Escreve
Luís Cunha
Muitos dos nossos avós de Alcoutim eram analfabetos, porque só existiam escolas nas sedes das freguesias. O único processo de não esquecer e perpetuar o repositório de lendas e tradições, bem como as próprias experiências, era a transmissão por via oral. Daí o grande desenvolvimento da memória e riqueza de pormenores de seus curiosos relatos.
Vamos reavivar um deles, interessante narrativa que nos é sugerida pela notícia de um novo desporto em voga nos Estados Unidos e que com ela tem alguns pontos de relação. Por meio de pequeno detector portátil, os americanos entretêm-se a buscar tesouros ocultos; a prática é de sempre mas a novidade e fazerem dela um desporto.
Vejamos o que a velhice de Alcoutim tem a dizer-nos, relacionado com isto: O Remechido deambulou cerca de 10 anos pelas serras do Algarve que martirizou de uma ponta a outra. Quando em 1838 foi preso pelas forças fiéis a D. Maria II, a maior parte dos que o acompanhavam não o fazia por motivos políticos; eram camponeses de vários bandos de salteadores que de há muito infestavam as serras, desde Monchique às margens do Guadiana, e se lhe haviam agregado.
Aos políticos foram perdoados os delitos, pelo que regressaram às suas terras, mas os outros, com crimes e pilhagens imperdoáveis às costas, viram-se em sérios apuros porque a batida em forma lhes não deixava em toda a serra buraco ou esconderijo seguro. Um dos seus últimos e até aí invioláveis redutos, era a região quase inacessível de Vaqueiros a Odeleite, onde se acoitaram, por fim; mas nem aí acharam a desejada segurança, porque algumas designações locais a eles referidas despertaram a atenção dos batedores.
Acossados nessa guerra sem quartel e na ânsia de libertar-se de estorvos e compromissos, os vários bandos do grupo, que se espiavam mutuamente, trataram de esconder nos lugares ínvios da serrania onde o ferro do arado não meteu dente até hoje, o fruto das pilhagens de muitos anos, Com a pressa, esqueceram ou menosprezaram o montanheiro que de perto se espreitava e, lesto, se apossou de quanto viu esconder.
Muitos foram mortos e outros presos, pelo que, diz-se, há ainda tesouros por encontrar. São em grande parte conhecidas as rixas e desavenças a que deram lugar as partilhas entre os que dos primeiros se apossaram. Houve famílias que carregando com tudo o que o monte lhe propunha dividir, desapareceram sem deixar rasto. Outras vezes criaram-se desentendimentos de tal ordem que ainda se mantêm.
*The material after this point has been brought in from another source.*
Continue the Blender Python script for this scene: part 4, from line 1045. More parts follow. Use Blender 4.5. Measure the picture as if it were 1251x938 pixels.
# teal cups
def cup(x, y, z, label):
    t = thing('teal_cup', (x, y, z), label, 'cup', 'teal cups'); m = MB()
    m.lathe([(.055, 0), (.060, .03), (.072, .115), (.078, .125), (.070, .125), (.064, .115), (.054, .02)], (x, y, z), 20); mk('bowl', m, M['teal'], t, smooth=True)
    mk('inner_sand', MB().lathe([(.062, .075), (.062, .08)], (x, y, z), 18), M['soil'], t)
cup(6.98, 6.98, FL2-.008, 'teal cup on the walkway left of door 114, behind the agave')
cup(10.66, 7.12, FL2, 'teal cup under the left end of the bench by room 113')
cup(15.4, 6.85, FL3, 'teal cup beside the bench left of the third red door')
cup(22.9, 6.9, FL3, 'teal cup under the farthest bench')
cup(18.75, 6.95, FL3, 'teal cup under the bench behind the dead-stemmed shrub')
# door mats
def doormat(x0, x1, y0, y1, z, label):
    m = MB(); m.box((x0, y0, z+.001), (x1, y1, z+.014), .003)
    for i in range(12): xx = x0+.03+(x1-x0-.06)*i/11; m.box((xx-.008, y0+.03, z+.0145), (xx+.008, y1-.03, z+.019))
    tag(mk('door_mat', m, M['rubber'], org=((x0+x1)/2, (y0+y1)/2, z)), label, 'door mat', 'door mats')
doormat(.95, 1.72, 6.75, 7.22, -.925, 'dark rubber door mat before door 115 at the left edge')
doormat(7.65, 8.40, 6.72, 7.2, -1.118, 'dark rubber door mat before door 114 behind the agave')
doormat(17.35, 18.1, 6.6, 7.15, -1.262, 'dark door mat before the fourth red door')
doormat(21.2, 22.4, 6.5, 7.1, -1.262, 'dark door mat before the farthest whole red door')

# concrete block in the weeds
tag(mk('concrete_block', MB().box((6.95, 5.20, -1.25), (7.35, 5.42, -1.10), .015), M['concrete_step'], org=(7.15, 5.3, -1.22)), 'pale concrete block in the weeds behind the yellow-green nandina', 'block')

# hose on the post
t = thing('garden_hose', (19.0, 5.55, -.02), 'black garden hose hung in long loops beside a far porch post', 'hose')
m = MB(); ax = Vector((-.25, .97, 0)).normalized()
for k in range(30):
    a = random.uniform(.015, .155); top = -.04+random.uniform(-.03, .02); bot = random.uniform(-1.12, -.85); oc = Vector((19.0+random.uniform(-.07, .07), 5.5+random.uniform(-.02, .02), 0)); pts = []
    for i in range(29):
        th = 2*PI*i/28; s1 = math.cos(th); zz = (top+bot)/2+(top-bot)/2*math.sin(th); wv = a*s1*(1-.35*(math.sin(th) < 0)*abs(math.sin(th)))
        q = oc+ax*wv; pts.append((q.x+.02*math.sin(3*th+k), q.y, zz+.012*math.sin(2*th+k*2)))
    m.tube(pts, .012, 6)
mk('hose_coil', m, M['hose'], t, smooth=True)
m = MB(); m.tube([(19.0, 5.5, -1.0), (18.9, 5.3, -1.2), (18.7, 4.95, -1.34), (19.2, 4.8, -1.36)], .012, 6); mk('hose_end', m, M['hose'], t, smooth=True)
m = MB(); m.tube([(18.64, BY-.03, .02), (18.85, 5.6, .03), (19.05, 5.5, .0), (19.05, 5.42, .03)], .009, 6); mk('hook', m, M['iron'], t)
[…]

A um amigo, digno de todo o crédito, ouvimos há pouco que assistira em garoto a uma dessas partilhas de libras que se mediam aos sacos e, por entre muitas outras peripécias, os velhos apontavam o caso de um saco cheio, desenterrado à noite por um grupo e guardado na casa de um deles, ter sido encontrado na manhã seguinte com metade das libras e a outra metamorfoseada em pedras.
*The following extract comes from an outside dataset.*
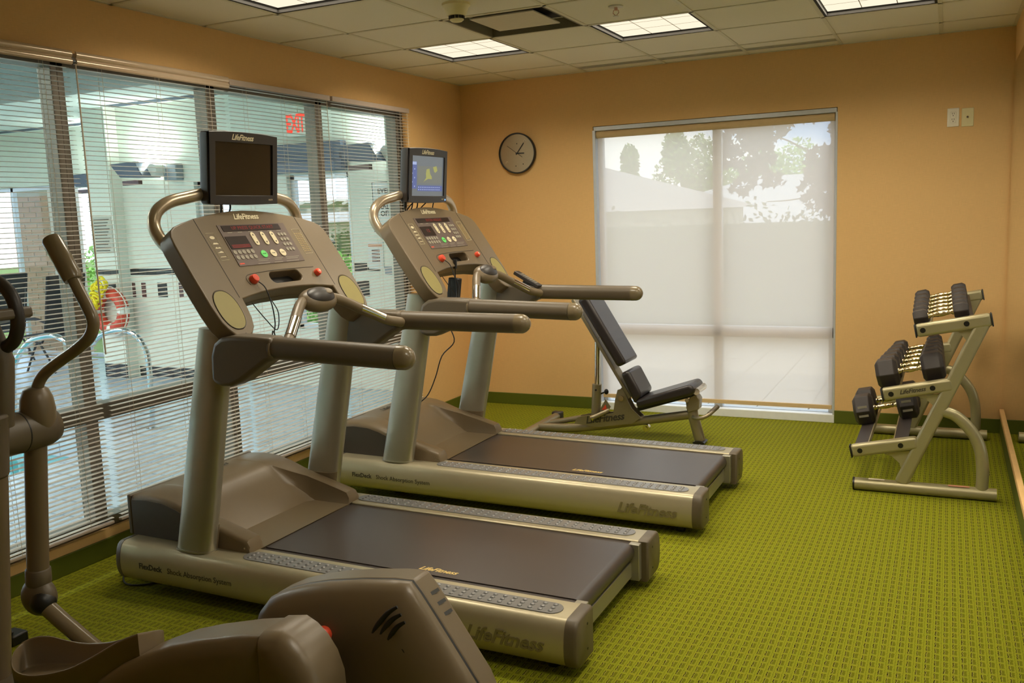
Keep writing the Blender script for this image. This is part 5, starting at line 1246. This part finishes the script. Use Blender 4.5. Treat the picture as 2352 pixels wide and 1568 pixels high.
# fill lamps added over the water, out of view, to brighten the pool room
for i, (x, y) in enumerate(((-5.6, -3.4), (-2.9, -3.4), (-5.6, -6.2), (-2.9, -6.2))):
    t = thing('pool_fill_lamp', 'added square fill lamp over the pool, '+('deep end by the far wall', 'near the glass and handrails', 'deep end behind the camera', 'near the glass behind the camera')[i], 'ceiling light', (x, y, PH-0.05), 'added fill lamps over the pool')
    m = MB(); m.box(x-0.32, x+0.32, y-0.32, y+0.32, PH-0.06, PH-0.03); part('housing', m, WHITE, t)
    m = MB(); m.box(x-0.29, x+0.29, y-0.29, y+0.29, PH-0.068, PH-0.0605); part('diffuser', m, POOLFILL, t)

# ================================================================== outdoors
b = MB(); b.box(-40, 40, 0.40, 60, -0.25, -0.14); b.box(-40, PX0-0.15, -30, 0.40, -0.25, -0.14)
struct('ground', b, GRASS)
b = MB(); b.box(-0.6, 5.0, 0.15, 4.9, -0.14, -0.085); patio = struct('patio', b, MORTAR)
pv_me = MB().box(-0.195, 0.195, -0.195, 0.195, 0, 0.03).mesh('paver', PAVER, 0)
for i in range(13):
    for j in range(11):
        o = link('paver', pv_me, patio); o.location = (-0.35+0.4*i, 0.42+0.4*j, -0.085+random.uniform(-0.002, 0.002)); o.rotation_euler = (0, 0, random.choice((0, PI/2)))
def leaves(m, c, rx, ry, rz, n, s, shell=0.35):
    for _ in range(n):
        while True:
            p = Vector((random.uniform(-1, 1), random.uniform(-1, 1), random.uniform(-1, 1)))
            if shell < p.length < 1: break
        p = Vector((c[0]+p.x*rx, c[1]+p.y*ry, c[2]+p.z*rz))
        u = Vector((random.gauss(0, 1), random.gauss(0, 1), random.gauss(0, 1))).normalized(); v = u.orthogonal().normalized()*0.6
        k = s*random.uniform(0.6, 1.3)
        m.add([p-u*k, p+v*k, p+u*k, p-v*k], [(0, 1, 2, 3)])
def maple_leaf(m, p, k):
    n = Vector((random.gauss(0, 0.4), -1+random.gauss(0, 0.4), random.gauss(0, 0.4))).normalized(); u = n.orthogonal().normalized(); v = n.cross(u)
    a = random.uniform(0, 6.28); u, v = u*math.cos(a)+v*math.sin(a), v*math.cos(a)-u*math.sin(a)
    pts = []
    for i in range(10):
        r = (1.0 if i % 2 == 0 else 0.5)*k; q = 2*PI*i/10
        pts.append(p+u*(r*math.cos(q))+v*(r*math.sin(q)))
    m.add(pts, [tuple(range(10))])
def tree(nm, label, x, y, z0, h, blobs, n, s, mt, group=None, cat='tree', trunk=True):
    t = thing(nm, label, cat, (x, y, z0), group)
    if trunk:
        m = MB(); m.tube([(x, y, z0), (x+0.05*h, y, z0+0.4*h), (x, y, z0+0.75*h)], 0.035*h, 8, 3, radii=[1, 0.7, 0.4]); part('trunk', m, BARK, t)
    m = MB()
    for (dx, dy, dz, r, rz) in blobs: leaves(m, (x+dx, y+dy, z0+dz), r, r, rz, int(n*r*r*rz*0+n/len(blobs)), s)
    tag(part('foliage', m, mt, t, smooth=0), kind='stuff')
    return t
# hedge behind the patio
t = thing('hedge', 'long clipped hedge behind the patio seen through the roller shade', 'hedge', (1.5, 5.2, -0.14))
m = MB(); m.box(-5, 9, 5.0, 5.6, -0.14, 1.34); part('hedge_core', m, HEDGE, t)
m = MB()
for i in range(60):
    x = -5+14*i/59; leaves(m, (x, 5.2, 0.62), 0.28, 0.45, 0.90+0.05*math.sin(i*1.7)+random.uniform(-0.04, 0.06)+(0.10 if 1.4 < x < 3.4 else 0), 260, 0.04, 0.6)
tag(part('foliage', m, HEDGE, t, smooth=0), kind='stuff')
# maroon maple near the window
t = thing('maple_tree', 'maroon leaved maple branch hanging outside the back window', 'tree', (3.6, 4.2, -0.14))
m = MB(); m.tube([(3.6, 4.2, -0.14), (3.5, 4.2, 1.2), (3.3, 4.2, 2.2), (2.9, 4.2, 3.0)], 0.09, 10, 3, radii=[1, 0.8, 0.6, 0.4]); part('trunk', m, BARK, t)
for br in ([(3.3, 4.2, 2.2), (2.8, 4.1, 2.3), (2.3, 4.1, 2.12), (1.9, 4.0, 2.3), (1.5, 4.0, 2.35)], [(3.4, 4.2, 1.9), (2.9, 4.1, 1.95), (2.5, 4.1, 1.75), (2.1, 4.0, 1.62), (1.75, 4.0, 1.60)], [(2.9, 4.2, 3.0), (2.4, 4.1, 2.8), (1.9, 4.0, 2.62), (1.5, 4.0, 2.5)]):
    m = MB(); m.tube(br, 0.018, 8, 4, radii=[1.2]+[0.8, 0.6, 0.45, 0.3][:len(br)-1]); part('branch', m, BARK, t)
m = MB()
def cluster(cx_, cz_, rx, rz, n, k=0.062):
    for _ in range(n):
        a = random.uniform(0, 6.28); r = math.sqrt(random.random())
        maple_leaf(m, Vector((cx_+rx*r*math.cos(a), 4.05+random.uniform(-0.25, 0.25), cz_+rz*r*math.sin(a))), k*random.uniform(0.7, 1.25))
for a in ((1.50, 2.42, 0.24, 0.22, 90), (1.72, 2.50, 0.30, 0.24, 150), (1.30, 2.18, 0.14, 0.18, 40), (1.62, 2.12, 0.20, 0.22, 90), (1.90, 2.62, 0.35, 0.14, 90), (2.18, 2.56, 0.22, 0.10, 40), (1.48, 1.80, 0.14, 0.12, 26), (1.80, 1.83, 0.10, 0.10, 16),
          (2.36, 1.98, 0.20, 0.20, 90), (2.30, 1.72, 0.16, 0.22, 70), (2.48, 1.55, 0.14, 0.14, 40), (2.65, 1.9, 0.3, 0.4, 90), (2.9, 2.4, 0.5, 0.5, 160)):
    cluster(*a[:4], int(a[4]*0.95))
tag(part('foliage', m, LEAFP, t, smooth=0), kind='stuff')
# far trees
tree('leafy_tree', 'small round green tree beyond the left house roof', -7.1, 26, -1, 5, [(0, 0, 3.2, 0.55, 1.1), (0.1, 0, 4.3, 0.35, 0.7), (0.3, 0, 2.9, 0.6, 0.8)], 2400, 0.075, LEAFG, 'trees beyond the house roofs')
tree('leafy_tree', 'large green tree rising behind the middle of the house roofs', -5.2, 26, -1, 6, [(0, 0, 3.2, 1.0, 1.5), (-0.1, 0, 4.5, 0.5, 0.9), (0.8, 0, 3.9, 0.7, 1.3), (1.2, 0, 3.0, 0.9, 1.2)], 5200, 0.08, LEAFG, 'trees beyond the house roofs')
tree('leafy_tree', 'broad green tree behind the roofs right of the window mullion', -2.4, 27, -1, 6, [(0, 0, 3.2, 1.2, 1.4), (1.2, 0, 3.4, 1.0, 1.5), (-0.8, 0, 3.0, 0.9, 1.2)], 4600, 0.08, LEAFB, 'trees beyond the house roofs')
tree('leafy_tree', 'green tree beyond the roofs under the maple leaves', 0.4, 26, -1, 6, [(0, 0, 3.0, 1.2, 1.4), (-1.0, 0, 2.8, 0.8, 1.3), (0.6, 0, 3.6, 0.8, 1.3)], 4200, 0.08, LEAFB, 'trees beyond the house roofs')
# houses
def house(label, name, wall, roof, roofm):
    (x0, x1, y0, y1, z0, z1) = wall
    t = thing(name, label, 'house', ((x0+x1)/2, (y0+y1)/2, z0))
    m = MB(); m.box(x0, x1, y0, y1, z0, z1); wl = part('wall', m, STUCCO, t)
    for k in range(3):
        xx = x0+(x1-x0)*(k+0.6)/3.4
        m = MB(); m.box(xx-0.5, xx+0.5, y0-0.03, y0+0.02, z1-1.5, z1-0.5); part('window', m, SCREEN, wl)
    e = 0.4; zr = roof; cy = (y0+y1)/2; hip = (y1-y0)/2*1.25
    P_ = [(x0-e, y0-e, z1), (x1+e, y0-e, z1), (x1+e, y1+e, z1), (x0-e, y1+e, z1), (x0+hip, cy, zr), (x1-hip, cy, zr)]
    m = MB(); m.add(P_, [(0, 1, 5, 4), (1, 2, 5), (2, 3, 4, 5), (3, 0, 4), (0, 3, 2, 1)]); part('roof', m, roofm, t, smooth=0)
    return t
house('low house with grey shingle hip roof, left half of the back window', 'house', (-13.5, -1.6, 14.2, 19.5, -2.0, 1.55), 2.78, ROOF)
house('low house with pale roof behind the grey roofed one', 'house', (-6.5, 6.0, 20.5, 27.5, -2.0, 1.0), 2.52, ROOFW)
# shrubs and brick pier outside the pool room
for i, (x, y, h, lab) in enumerate(((-2.6, 2.6, 1.35, 'bright green shrub outside the pool room window, left part'), (-4.2, 3.6, 1.5, 'bright green shrub outside behind the near treadmill monitor'), (-8.4, 3.6, 1.5, 'green shrub outside the patio windows'))):
    tree('garden_shrub', lab, x, y, -0.14, 1.2, [(0, 0, h*0.5, 0.7, h*0.5), (0.7, 0.2, h*0.45, 0.6, h*0.48), (-0.7, 0.1, h*0.46, 0.6, h*0.5)], 1500, 0.05, LEAFB, 'shrubs outside the pool room', 'shrub', False)
t = thing('garden_pergola', 'slatted pergola roof outside the pool room window', 'pergola', (-5.2, 6.0, -0.14))
for i in range(8):
    m = MB(); m.obox((-6.9+0.3*i, 6.0, 1.86), (1, 0, 0.35), Yv, (-0.35, 0, 1), 0.10, 0.9, 0.02); part('slat', m, MORTAR, t)
for x in (-7.0, -4.6):
    m = MB(); m.box(x-0.05, x+0.05, 5.95, 6.05, -0.14, 1.85); part('post', m, MORTAR, t)
m = MB(); m.box(-7.1, -4.5, 5.95, 6.05, 1.72, 1.80); part('beam', m, MORTAR, t)
bk = thing('brick_pier', 'pale orange brick pier outside the pool room patio windows', 'brick pier', (-7.42, 1.9, -0.14))
core = MB(); core.box(-7.78, -7.06, 1.62, 2.1, -0.14, 2.6); part('mortar_core', core, MORTAR, bk)
bm_ = MB().box(-0.108, 0.108, -0.006, 0.02, -0.029, 0.029).mesh('brick', BRICK, 0)
bh_ = MB().box(-0.05, 0.05, -0.006, 0.02, -0.029, 0.029).mesh('brick', BRICK, 0)
for r in range(30):
    z = -0.08+0.072*r
    if r % 2 == 0:
        for k in range(3): o = link('brick', bm_, bk); o.location = (-0.24+0.24*k, 1.615-1.9, z+0.14)
    else:
        for k, xx in enumerate((-0.30, -0.12, 0.12, 0.30)):
            o = link('brick', bh_ if k in (0, 3) else bm_, bk); o.location = (xx, 1.615-1.9, z+0.14)

for o in bpy.data.objects:
    if '_off' in o: del o['_off']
Mais recentemente, o ferro da charrua esbarra de quando em vez com cestos e panelas de barro velho cujo conteúdo os achadores não publicam. Curiosamente, um dos montes do concelho ostenta o nome de Tesouro, desconhecendo-se se o que lhe deu tal nome foi ou não algum achado.
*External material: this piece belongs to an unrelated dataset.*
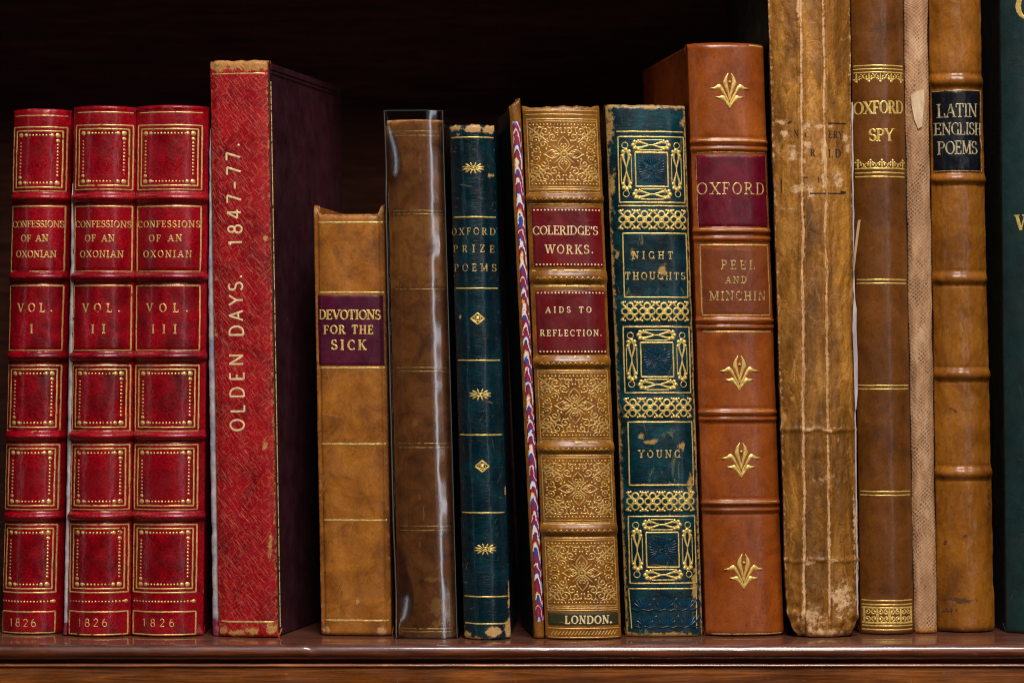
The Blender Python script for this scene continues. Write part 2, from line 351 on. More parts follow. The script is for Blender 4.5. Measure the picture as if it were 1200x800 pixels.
prof2 = [(-0.028, -0.0077), (-0.0325, -0.0077), (-0.0331, -0.0079), (-0.0333, -0.0084), (-0.0331, -0.0089), (-0.0325, -0.0091), (-0.0325, -0.0095), (-0.0325, -0.06), (-0.020, -0.06), (-0.020, -0.0124), (-0.028, -0.0124)]
fa = extrude_profile("fascia_board", prof2, M['fascia'], jitter=0.00008)
bm = bmesh.new(); bmesh.ops.create_cube(bm, size=1)
for v_ in bm.verts: v_.co = Vector((v_.co.x * 0.9, 0.208 + v_.co.y * 0.012, 0.19 + v_.co.z * 0.52))
bmesh.ops.bevel(bm, geom=bm.edges[:], offset=0.002, segments=2, affect='EDGES')
bm_obj("back_panel", bm, M['panel'], case)
bm = bmesh.new(); bmesh.ops.create_cube(bm, size=1)
for v_ in bm.verts: v_.co = Vector((v_.co.x * 0.86, 0.107 + v_.co.y * 0.19, 0.325 + v_.co.z * 0.022))
bmesh.ops.bevel(bm, geom=bm.edges[:], offset=0.003, segments=3, affect='EDGES')
bm_obj("unseen_shade_shelf", bm, M['shelf'], case)  # unseen shelf added above the books to keep light off the back panel

# ------------------------------------------------------------------ lettering: a hand-cut roman alphabet drawn as strokes
def v(x, y0=0, y1=1, k='T', s=3): return ('v', x, y0, y1, k, s)
GL = {
 'A': (.86, [('d', .10, 0, .43, 1, 't'), ('d', .43, 1, .76, 0, 'T'), ('h', .34, .24, .62), ('s', .10, 0), ('s', .76, 0)]),
 'B': (.72, [v(.16), ('a', .34, .76, .24, .24, -90, 90), ('a', .36, .26, .28, .26, -90, 90), ('h', 1, .16, .36), ('h', .51, .16, .38), ('h', 0, .16, .38)]),
 'C': (.80, [('a', .45, .5, .36, .5, 45, 315), ('d', .72, .98, .72, .70, 't'), ('d', .72, .02, .72, .22, 't')]),
 'D': (.86, [v(.16), ('a', .38, .5, .38, .5, -90, 90), ('h', 1, .16, .40), ('h', 0, .16, .40)]),
 'E': (.70, [v(.16), ('h', 1, .16, .60), ('h', .52, .16, .48), ('h', 0, .16, .62), ('d', .60, 1, .60, .76, 't'), ('d', .62, 0, .62, .25, 't'), ('d', .48, .42, .48, .62, 't')]),
 'F': (.66, [v(.16), ('h', 1, .16, .60), ('h', .50, .16, .46), ('d', .60, 1, .60, .75, 't'), ('d', .46, .40, .46, .60, 't')]),
 'G': (.86, [('a', .45, .5, .36, .5, 45, 318), ('v', .72, 0, .42, 'T', 1), ('d', .72, .98, .72, .70, 't')]),
 'H': (.88, [v(.18), v(.70), ('h', .52, .18, .70)]),
 'I': (.40, [v(.20)]),
 'K': (.84, [v(.16), ('d', .18, .42, .68, 1, 't'), ('d', .34, .60, .72, 0, 'T'), ('s', .68, 1), ('s', .73, 0)]),
 'L': (.68, [v(.16), ('h', 0, .16, .60), ('d', .60, 0, .60, .28, 't')]),
 'M': (1.04, [v(.14, k='t'), v(.88), ('d', .16, 1, .50, .06, 'T'), ('d', .50, .06, .86, 1, 't')]),
 'N': (.90, [v(.15, k='t'), v(.75, k='t', s=2), ('d', .15, 1, .75, 0, 'T')]),
 'O': (.88, [('a', .44, .5, .37, .5, 0, 360)]),
 'P': (.70, [v(.16), ('a', .34, .74, .26, .26, -90, 90), ('h', 1, .16, .36), ('h', .48, .16, .36)]),
 'R': (.82, [v(.16), ('a', .34, .75, .25, .25, -90, 90), ('h', 1, .16, .36), ('h', .50, .16, .36), ('d', .38, .50, .70, 0, 'T'), ('s', .72, 0)]),
 'S': (.64, [('a', .32, .75, .23, .25, 30, 270), ('a', .32, .25, .26, .25, -150, 90), ('d', .52, .98, .52, .74, 't'), ('d', .08, .02, .08, .28, 't')]),
 'T': (.78, [v(.39, s=1), ('h', 1, .06, .72), ('d', .06, 1, .06, .74, 't'), ('d', .72, 1, .72, .74, 't')]),
 'U': (.86, [('v', .18, .3, 1, 'T', 2), ('v', .70, .3, 1, 't', 2), ('a', .44, .3, .26, .3, 180, 360)]),
 'V': (.84, [('d', .10, 1, .44, 0, 'T'), ('d', .44, 0, .76, 1, 't'), ('s', .10, 1), ('s', .76, 1)]),
 'W': (1.16, [('d', .08, 1, .34, 0, 'T'), ('d', .34, 0, .58, 1, 't'), ('d', .58, 1, .82, 0, 'T'), ('d', .82, 0, 1.08, 1, 't'), ('s', .08, 1), ('s', .58, 1), ('s', 1.08, 1)]),
 'X': (.86, [('d', .12, 1, .74, 0, 'T'), ('d', .74, 1, .12, 0, 't'), ('s', .12, 1), ('s', .74, 1), ('s', .12, 0), ('s', .74, 0)]),
 'Y': (.84, [('d', .10, 1, .43, .46, 'T'), ('d', .43, .46, .76, 1, 't'), ('v', .43, 0, .46, 'T', 1), ('s', .10, 1), ('s', .76, 1)]),
 'Z': (.76, [('h', 1, .10, .66), ('h', 0, .10, .66), ('d', .66, 1, .10, 0, 'T'), ('d', .10, 1, .10, .75, 't'), ('d', .66, 0, .66, .25, 't')]),
 '1': (.46, [v(.24, s=1), ('d', .24, 1, .08, .82, 't')]),
 '2': (.66, [('a', .32, .72, .24, .28, -40, 165), ('d', .51, .56, .08, .04, 't'), ('h', .03, .06, .60)]),
 '4': (.72, [('v', .48, 0, 1, 'T', 1), ('d', .46, 1, .06, .28, 't'), ('h', .28, .06, .68)]),
 '6': (.68, [('a', .34, .30, .25, .30, 0, 360), ('a', .50, .42, .42, .58, 105, 185)]),
 '7': (.64, [('h', 1, .08, .60), ('d', .60, 1, .26, 0, 'T'), ('d', .08, 1, .08, .78, 't')]),
 '8': (.68, [('a', .34, .75, .20, .25, 0, 360), ('a', .34, .27, .26, .27, 0, 360)]),
 '.': (.28, [('p', .13, .08)]), "'": (.26, [('d', .14, 1, .10, .72, 'T')]), '-': (.62, [('h', .42, .06, .54)]), ' ': (.45, []),
}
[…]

Mencionámos outras vezes como o Guadiana e suas margens se propõem complementar o turismo balnear fornecendo-lhe elementos em falta: a panorâmica contrastante e sempre vária do rio, desportos náuticos praticáveis todo o ano, pesca desportiva do barbo e outros, em represas a construir para isso, pousadas de descanso ou recuperação em locais apropriados e caça das espécies para o turismo de Inverno. Onde tudo o mais falta. Isto seria uma achega, talvez insuficiente para contentar por muito tempo o espírito aventureiro dos moços de hoje, os “mangas de camisa” que, estuantes de vida e ávidos de correr seus riscos, enjeitam todo o paternalismo e caminhos traçados, preferindo meter pelas veredas e atalhos do desconhecido. Há, por isso, que dar-lhes outras oportunidades, e era oferecendo a essa juventude irrequieta o aliciante do novo0 “desporto” que Alcoutim ajudaria a rebater a enervante arguição de que o Sotavento algarvio, além da amenidade climática e benignidade dos espaçosos areais, nada mais tem para dar ao turista.
Comum aos dois sexos – escusado é dizê-lo – o referido “desporto” abre-se ao cultivo das energias físicas e virtudes da alma, como um ilimitado campo de experiências.
Do alto das serranias, olhai a vastidão da Natureza, virgem de poluição. E enquanto o fizerdes, achareis outro, o maior dos tesouros: a cura repousante do espírito pela distracção de preocupações activas e das agruras do dia a dia.